Hulu & Freeform Order Reality Show 'Million Dollar Nannies'
Hulu and Freeform jointly ordered 'Million Dollar Nannies,' a reality series following elite nannies building an agency in Ibiza.
Hulu and Freeform have jointly ordered “Million Dollar Nannies,” a reality series following a cast of young, elite childcare workers who relocate to Ibiza to build a new nanny agency from the ground up.
The show comes from Hi Mom Productions and 3Ball, produced in association with Walt Disney Television. It’s a joint order that puts the series on both platforms simultaneously, a strategy Disney has used before to squeeze maximum audience reach out of unscripted content. Freeform captures the younger linear viewers; Hulu captures the streamers who don’t touch cable. Same show, two front doors.

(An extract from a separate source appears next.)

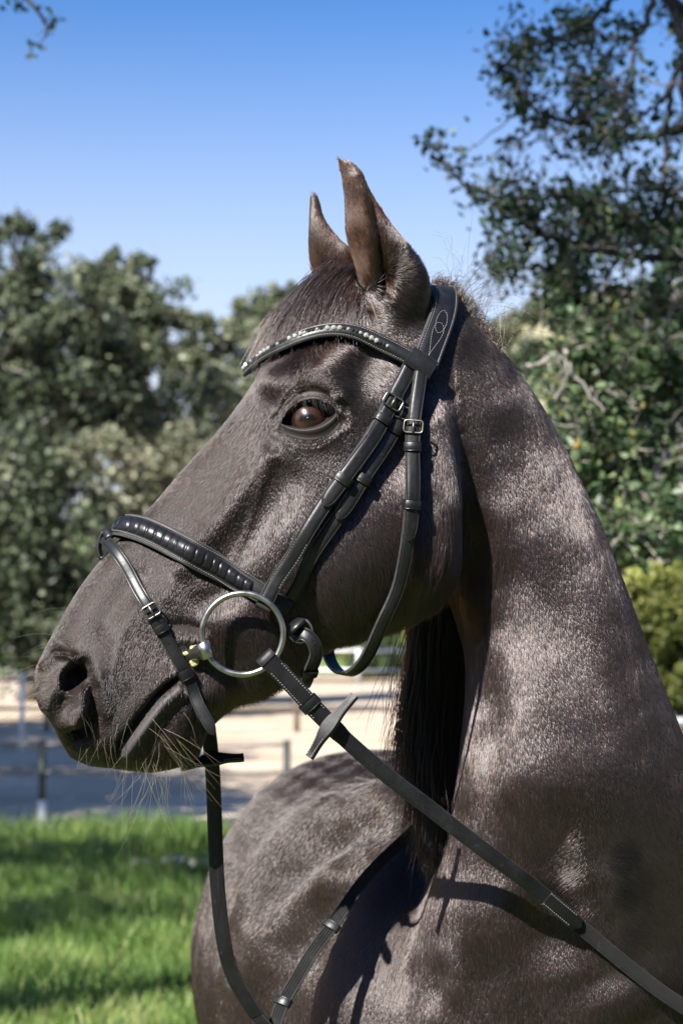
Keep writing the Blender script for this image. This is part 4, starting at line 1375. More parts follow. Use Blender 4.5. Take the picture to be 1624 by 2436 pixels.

The premise is exactly what it sounds like. A group of nannies, young and polished and camera-ready, leave behind their previous employers and set up shop on one of Europe’s most photographed party islands. They’re building a business, or at least the show wants you to believe they are. The tension, presumably, comes from watching professionals in a caregiving field try to establish credibility while the backdrop is full of beach clubs and Mediterranean sunsets.
Reality TV doesn’t need to justify itself.
That said, there’s a business case worth taking seriously here. Disney has spent the past two years pruning its content slate, cutting deals, and chasing profitability on Disney+ and Hulu after years of subscriber-driven spending that burned through cash. Unscripted production costs a fraction of what a scripted drama runs. A show like “Million Dollar Nannies,” shot on location with a small cast, probably costs less per episode than a single day on a prestige drama set. For Disney’s television operation, that math matters a lot right now.
Hi Mom Productions and 3Ball are both established in the unscripted space. 3Ball in particular has a long track record producing competition and lifestyle formats. Pairing them with Walt Disney Television’s production infrastructure means the show has experienced hands managing what can be a chaotic production environment, especially one filming internationally. Ibiza shoots come with their own logistical demands, including permitting, travel, and the general unpredictability of producing reality content in a location that runs on nightlife and tourism.
Not scripted. Not cheap to market. But cheap to make.
Freeform’s involvement is worth watching closely. The network has cycled through identity shifts over the years, moving away from its ABC Family roots and searching for a consistent brand with young adult viewers. A show about young professionals navigating ambition, relationships, and an exotic location fits the Freeform wheelhouse, at least in theory. Whether audiences actually follow is the harder question, and Disney will have Hulu data to answer it faster than linear ratings ever could.
Variety first reported the order, describing the cast as a “young group of elite nannies” who move to Ibiza to launch their agency. The phrasing is doing a lot of work. “Elite nannies” signals aspiration and money. “Ibiza” signals youth and excess. The combination is engineered to generate conversation before a single frame airs, which is exactly how you market an unscripted show in an environment where a thousand other titles are competing for the same scrolling thumb on the same streaming interface.
From Burbank’s perspective, the production infrastructure behind “Million Dollar Nannies” runs through Walt Disney Television’s operations on the Burbank lot. That means development, production oversight, post-production coordination, and deal-making all flow through the same facilities and staff that handle Disney’s broader television output. When Disney orders a show, even an overseas reality series about nannies in the Mediterranean, work lands on desks here.
The FCC’s media ownership records and public filings show just how consolidated the distribution pipeline has become, with a handful of parent companies controlling both the production and the broadcast windows for most of what Americans watch. Disney’s dual-platform play with “Million Dollar Nannies” is a clean example of that integration working in real time. The show doesn’t need to break ratings records to succeed. It needs to perform well enough on Hulu’s engagement metrics to justify another season, and unscripted formats have a low enough cost floor that “well enough” isn’t a very high bar.
No premiere date has been announced for “Million Dollar Nannies” as of April 2026. Production logistics for an Ibiza-based shoot suggest a summer or fall window is most likely, though Disney hasn’t confirmed a timeline publicly. What the Screen Actors Guild contract landscape looks like for an international unscripted production of this kind will also shape the schedule, given ongoing negotiations over reality performer protections that have picked up momentum this year.